In 1956, then US President Eisenhower signed the Federal Aid Highway Act, which created the Interstate Highway System. The Dwight D. Eisenhower National System of Interstate and Defense Highways, to give it its full name, is a network of controlled-access highways that extend throughout the continuous United States. Having served as the Supreme Commander of the Allied Expeditionary Force in Europe during World War II, Eisenhower realised that the continental US lacked a continuous highway system that would allow the military to transport trucks, tanks and supplies quickly and efficiently across the country. Having just come back from a Europe, ravaged from years of war, updating the national highways infrastructure became a matter of national security for the president in 1950s America.
While the initial impetus of the highway project was national security – the resulting improvement in motoring infrastructure has had a long-lasting impact on supply chains, transportation, tourism, and migration in the United States over the past 65 years. The infrastructure itself became the platform, for not just tanks and armies, but for refrigerated trucks, students traveling to universities and families on vacations in camper vans.

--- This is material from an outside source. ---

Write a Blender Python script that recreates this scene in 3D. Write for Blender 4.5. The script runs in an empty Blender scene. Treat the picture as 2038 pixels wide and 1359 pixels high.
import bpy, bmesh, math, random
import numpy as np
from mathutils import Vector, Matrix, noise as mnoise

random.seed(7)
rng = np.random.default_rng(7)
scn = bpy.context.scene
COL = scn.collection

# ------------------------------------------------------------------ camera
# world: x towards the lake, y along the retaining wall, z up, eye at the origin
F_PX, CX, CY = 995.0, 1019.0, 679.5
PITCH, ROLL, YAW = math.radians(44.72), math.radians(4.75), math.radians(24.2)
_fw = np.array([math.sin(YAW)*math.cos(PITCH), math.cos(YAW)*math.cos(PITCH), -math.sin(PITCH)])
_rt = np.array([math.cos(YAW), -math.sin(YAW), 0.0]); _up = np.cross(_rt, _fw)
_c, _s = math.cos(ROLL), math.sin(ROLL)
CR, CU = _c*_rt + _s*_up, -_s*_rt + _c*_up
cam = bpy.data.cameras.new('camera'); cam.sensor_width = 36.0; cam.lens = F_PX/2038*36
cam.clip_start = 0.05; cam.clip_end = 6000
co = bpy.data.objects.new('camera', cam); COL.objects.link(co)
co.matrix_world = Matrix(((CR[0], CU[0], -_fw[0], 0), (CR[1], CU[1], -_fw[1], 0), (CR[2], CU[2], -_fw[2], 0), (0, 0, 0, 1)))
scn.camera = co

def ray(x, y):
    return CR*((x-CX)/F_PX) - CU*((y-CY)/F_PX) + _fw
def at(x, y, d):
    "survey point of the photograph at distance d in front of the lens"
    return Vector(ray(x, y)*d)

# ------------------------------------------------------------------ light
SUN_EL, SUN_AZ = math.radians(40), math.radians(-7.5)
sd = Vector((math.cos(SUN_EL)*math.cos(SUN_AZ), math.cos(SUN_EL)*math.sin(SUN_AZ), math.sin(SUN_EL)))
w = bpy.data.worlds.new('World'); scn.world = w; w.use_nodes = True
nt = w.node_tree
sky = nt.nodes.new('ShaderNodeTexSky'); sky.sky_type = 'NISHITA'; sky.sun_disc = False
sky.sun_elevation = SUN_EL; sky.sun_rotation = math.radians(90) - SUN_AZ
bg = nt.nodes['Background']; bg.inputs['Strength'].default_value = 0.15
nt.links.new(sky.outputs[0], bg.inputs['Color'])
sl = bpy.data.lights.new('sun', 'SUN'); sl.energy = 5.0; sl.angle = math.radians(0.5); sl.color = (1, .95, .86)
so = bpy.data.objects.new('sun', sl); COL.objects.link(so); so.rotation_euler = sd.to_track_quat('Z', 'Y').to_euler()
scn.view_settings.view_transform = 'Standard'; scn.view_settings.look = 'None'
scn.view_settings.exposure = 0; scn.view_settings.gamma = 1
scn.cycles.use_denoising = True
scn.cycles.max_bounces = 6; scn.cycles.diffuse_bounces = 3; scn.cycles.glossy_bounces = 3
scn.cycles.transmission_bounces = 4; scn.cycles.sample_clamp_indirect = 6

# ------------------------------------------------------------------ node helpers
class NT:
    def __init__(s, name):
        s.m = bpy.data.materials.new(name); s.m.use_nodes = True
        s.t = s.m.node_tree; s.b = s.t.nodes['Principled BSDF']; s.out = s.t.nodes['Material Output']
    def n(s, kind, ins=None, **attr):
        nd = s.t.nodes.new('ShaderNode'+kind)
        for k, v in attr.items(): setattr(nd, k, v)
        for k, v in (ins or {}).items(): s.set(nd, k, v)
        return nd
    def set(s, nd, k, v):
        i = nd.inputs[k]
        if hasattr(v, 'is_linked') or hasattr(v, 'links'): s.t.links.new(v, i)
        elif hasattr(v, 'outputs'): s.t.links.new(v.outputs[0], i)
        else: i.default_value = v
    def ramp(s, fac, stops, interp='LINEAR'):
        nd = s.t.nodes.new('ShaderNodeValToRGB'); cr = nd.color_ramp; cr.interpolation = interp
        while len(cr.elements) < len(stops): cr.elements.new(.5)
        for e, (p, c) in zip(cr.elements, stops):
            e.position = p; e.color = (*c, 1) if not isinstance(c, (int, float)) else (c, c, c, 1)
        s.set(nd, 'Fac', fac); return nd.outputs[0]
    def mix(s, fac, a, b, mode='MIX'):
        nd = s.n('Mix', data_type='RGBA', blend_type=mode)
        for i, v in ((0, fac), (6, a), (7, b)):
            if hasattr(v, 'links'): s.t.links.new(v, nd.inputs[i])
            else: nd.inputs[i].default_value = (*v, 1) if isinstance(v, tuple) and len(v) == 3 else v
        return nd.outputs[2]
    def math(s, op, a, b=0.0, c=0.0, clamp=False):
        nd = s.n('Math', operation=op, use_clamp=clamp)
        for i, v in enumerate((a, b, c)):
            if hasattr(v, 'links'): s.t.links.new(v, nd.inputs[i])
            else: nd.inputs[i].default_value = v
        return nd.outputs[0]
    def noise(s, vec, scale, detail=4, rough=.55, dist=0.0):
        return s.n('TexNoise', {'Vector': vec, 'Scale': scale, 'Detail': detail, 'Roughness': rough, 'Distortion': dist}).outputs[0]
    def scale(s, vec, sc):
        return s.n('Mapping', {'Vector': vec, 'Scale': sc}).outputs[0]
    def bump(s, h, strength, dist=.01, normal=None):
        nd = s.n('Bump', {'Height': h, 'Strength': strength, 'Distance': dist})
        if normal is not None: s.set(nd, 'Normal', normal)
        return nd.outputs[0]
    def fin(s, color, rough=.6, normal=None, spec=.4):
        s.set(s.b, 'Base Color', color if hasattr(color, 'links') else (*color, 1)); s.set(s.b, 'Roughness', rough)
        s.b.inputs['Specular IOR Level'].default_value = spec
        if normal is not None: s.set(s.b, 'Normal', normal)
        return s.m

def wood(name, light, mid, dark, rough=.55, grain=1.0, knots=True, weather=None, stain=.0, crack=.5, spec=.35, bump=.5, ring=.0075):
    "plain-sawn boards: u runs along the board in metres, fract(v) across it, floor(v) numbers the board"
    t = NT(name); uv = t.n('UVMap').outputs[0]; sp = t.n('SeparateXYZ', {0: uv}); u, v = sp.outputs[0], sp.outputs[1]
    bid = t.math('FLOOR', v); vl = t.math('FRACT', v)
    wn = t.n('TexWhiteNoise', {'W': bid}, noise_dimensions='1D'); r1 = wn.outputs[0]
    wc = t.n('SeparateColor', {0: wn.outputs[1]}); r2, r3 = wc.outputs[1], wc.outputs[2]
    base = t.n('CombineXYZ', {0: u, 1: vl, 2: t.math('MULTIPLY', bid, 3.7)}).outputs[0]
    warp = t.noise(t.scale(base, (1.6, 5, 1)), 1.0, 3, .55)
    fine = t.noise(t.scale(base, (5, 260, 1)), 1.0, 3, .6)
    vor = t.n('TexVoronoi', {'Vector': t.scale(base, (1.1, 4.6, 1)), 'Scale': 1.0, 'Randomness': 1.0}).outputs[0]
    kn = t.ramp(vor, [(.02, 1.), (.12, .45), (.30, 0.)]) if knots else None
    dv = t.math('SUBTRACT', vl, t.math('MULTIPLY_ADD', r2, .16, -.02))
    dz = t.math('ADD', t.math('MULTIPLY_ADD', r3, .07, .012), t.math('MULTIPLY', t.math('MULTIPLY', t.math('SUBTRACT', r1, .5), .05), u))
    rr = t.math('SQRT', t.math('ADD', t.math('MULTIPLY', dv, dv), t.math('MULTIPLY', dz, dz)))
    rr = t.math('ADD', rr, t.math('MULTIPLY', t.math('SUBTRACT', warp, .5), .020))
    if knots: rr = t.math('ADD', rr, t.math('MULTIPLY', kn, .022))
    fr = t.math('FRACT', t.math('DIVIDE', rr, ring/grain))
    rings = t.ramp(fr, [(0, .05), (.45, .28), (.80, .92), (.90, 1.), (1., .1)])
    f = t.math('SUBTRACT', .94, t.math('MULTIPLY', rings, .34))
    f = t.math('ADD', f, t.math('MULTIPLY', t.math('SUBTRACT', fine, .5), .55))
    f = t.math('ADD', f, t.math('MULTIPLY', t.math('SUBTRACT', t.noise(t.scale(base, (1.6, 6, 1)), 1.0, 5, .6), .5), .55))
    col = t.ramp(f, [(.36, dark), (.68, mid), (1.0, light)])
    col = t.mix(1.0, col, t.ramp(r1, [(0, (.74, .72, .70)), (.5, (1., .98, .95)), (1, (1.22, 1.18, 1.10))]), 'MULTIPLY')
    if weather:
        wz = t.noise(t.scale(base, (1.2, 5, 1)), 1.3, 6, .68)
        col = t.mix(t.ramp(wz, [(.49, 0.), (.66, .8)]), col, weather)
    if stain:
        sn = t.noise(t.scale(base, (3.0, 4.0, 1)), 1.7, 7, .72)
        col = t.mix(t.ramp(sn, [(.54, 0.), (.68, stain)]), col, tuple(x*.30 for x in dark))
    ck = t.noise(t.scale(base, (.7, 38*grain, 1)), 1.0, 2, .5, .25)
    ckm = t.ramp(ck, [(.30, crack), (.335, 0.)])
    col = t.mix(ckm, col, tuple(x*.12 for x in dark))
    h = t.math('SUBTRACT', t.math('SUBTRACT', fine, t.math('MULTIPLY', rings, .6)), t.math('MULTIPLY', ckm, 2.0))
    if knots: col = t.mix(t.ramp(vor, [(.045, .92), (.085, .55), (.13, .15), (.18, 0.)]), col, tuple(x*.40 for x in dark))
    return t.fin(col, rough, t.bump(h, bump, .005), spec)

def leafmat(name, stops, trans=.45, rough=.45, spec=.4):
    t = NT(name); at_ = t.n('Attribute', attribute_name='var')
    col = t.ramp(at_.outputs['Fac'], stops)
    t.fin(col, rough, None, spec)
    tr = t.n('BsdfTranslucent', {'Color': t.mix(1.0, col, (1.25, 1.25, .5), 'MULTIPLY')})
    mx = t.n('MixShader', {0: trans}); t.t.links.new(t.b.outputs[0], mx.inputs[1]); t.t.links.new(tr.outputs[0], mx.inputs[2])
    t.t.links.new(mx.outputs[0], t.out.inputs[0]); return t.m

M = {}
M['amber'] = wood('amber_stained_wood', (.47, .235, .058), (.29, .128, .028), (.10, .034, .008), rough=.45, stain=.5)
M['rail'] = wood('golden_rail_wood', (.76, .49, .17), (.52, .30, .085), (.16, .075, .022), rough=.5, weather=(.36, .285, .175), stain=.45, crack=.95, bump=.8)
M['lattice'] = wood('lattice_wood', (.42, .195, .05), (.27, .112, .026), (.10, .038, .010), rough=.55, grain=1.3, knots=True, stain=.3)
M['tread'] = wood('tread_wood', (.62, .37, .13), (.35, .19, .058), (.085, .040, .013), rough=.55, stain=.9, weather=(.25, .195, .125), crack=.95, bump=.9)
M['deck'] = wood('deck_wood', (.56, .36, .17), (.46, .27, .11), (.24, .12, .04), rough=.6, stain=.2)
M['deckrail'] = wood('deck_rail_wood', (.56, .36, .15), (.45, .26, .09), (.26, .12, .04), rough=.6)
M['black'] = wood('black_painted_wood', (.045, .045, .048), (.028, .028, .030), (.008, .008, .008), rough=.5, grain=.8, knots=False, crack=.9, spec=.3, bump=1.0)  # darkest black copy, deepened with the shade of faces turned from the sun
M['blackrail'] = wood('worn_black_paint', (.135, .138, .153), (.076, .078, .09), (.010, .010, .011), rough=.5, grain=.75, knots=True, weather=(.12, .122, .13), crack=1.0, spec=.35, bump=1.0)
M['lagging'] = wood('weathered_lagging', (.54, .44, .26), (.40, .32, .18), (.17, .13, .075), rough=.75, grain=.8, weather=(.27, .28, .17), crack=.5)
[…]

A few years ago, a banker caused a bit of a kerfuffle on an event stage in Luxemburg. He said: “All we talk about is Sepa. Sepa direct debits, Sepa credit transfers, Sepa working groups. Sepa is not innovative. It is what we will do, once Sepa is implemented that will be innovative.”
It seems silly that this got under the collar of a few of the euro bankers in the audience that day, but you can see where their irritation came from. These same bankers had been sitting in those working groups, creating policy and frameworks around what would become the Single Euro Payments Area. Who was this guy to sneer at all their hard work from a semi-comfortable chair in a conference room?
But the fact of the matter is – both are right.
For those of you who are not payments nerds, the Single Euro Payments Area (SEPA) harmonises the way cashless euro payments are made across Europe. It allows European consumers, businesses and public administrations to make and receive credit transfers, direct debit payments and card payments under the same basic conditions. This makes all cross-border electronic payments in euro as easy as domestic payments.
Sepa is an infrastructure, a platform, and a framework for payments. Building that takes care, time and consideration. Innovation, true innovation that creates better products and services for businesses and consumers, is also hard. However, true innovation can not be built on a platform that is fragmented, disjointed and non-continuous.
Beautiful, well designed houses that last are built on solid foundations. Those that are built on sand, collapse, and fall. It seems ridiculous that many in our industry need to be reminded of this. Whether you are a startup founder building a FinTech app or a banker who is chairing yet another policy working group – both hold an inter-connected place in this ecosystem we call FinTech. Rails, frameworks, and infrastructure need to be in place before all the ‘cool’ stuff gets built.
Jenny Winther, Secretary General at the Nordic Payments Council (NPC) describes what she is doing as ‘building a payments railroad’. The Nordic Payments Council plays a critical role in the ongoing development of a new cross-border payments system in the Nordics. Now in 2020, long after the discussions and the launch of Sepa, Winther is working to build that payments framework, but her heart is where is with that irritating banker on a stage in Luxemburg ten years ago.
“The magical thing about Infrastructure is what it enables going forward,” she explains.
Jenny will be joining FTT Virtual Nordics this October 14th for a special Showcase Discussion where we look at the journey towards P27 in the Nordics.
Once completed, P27 will provide a single payments infrastructure for almost 27 million people living in the Nordics region. The project is ambitious, wide in scope and involves the banks and payments ecosystem of Denmark, Sweden, Norway and Finland. What has been the journey so far, what else needs to be done and how will this pan-Nordic payment platform pave the way for additional innovation in the region?
The following Rockstar speakers will be answering these question at FTT Virtual Nordics.
- Jenny Winther, Secretary General at the Nordic Payments Council (NPC)
- Martin Georgzén, Director of Strategy at P27
- Michael Busk-Jepsen. Executive Director of Digitisation, Finans Denmark
FinTech is a wide, sprawling, living ecosystem full of new entrants, emerging technologies, creeky legacy systems and ambitious new frameworks. To truly understand how we make our financial services industry better, we need to learn from and understand every aspect of it.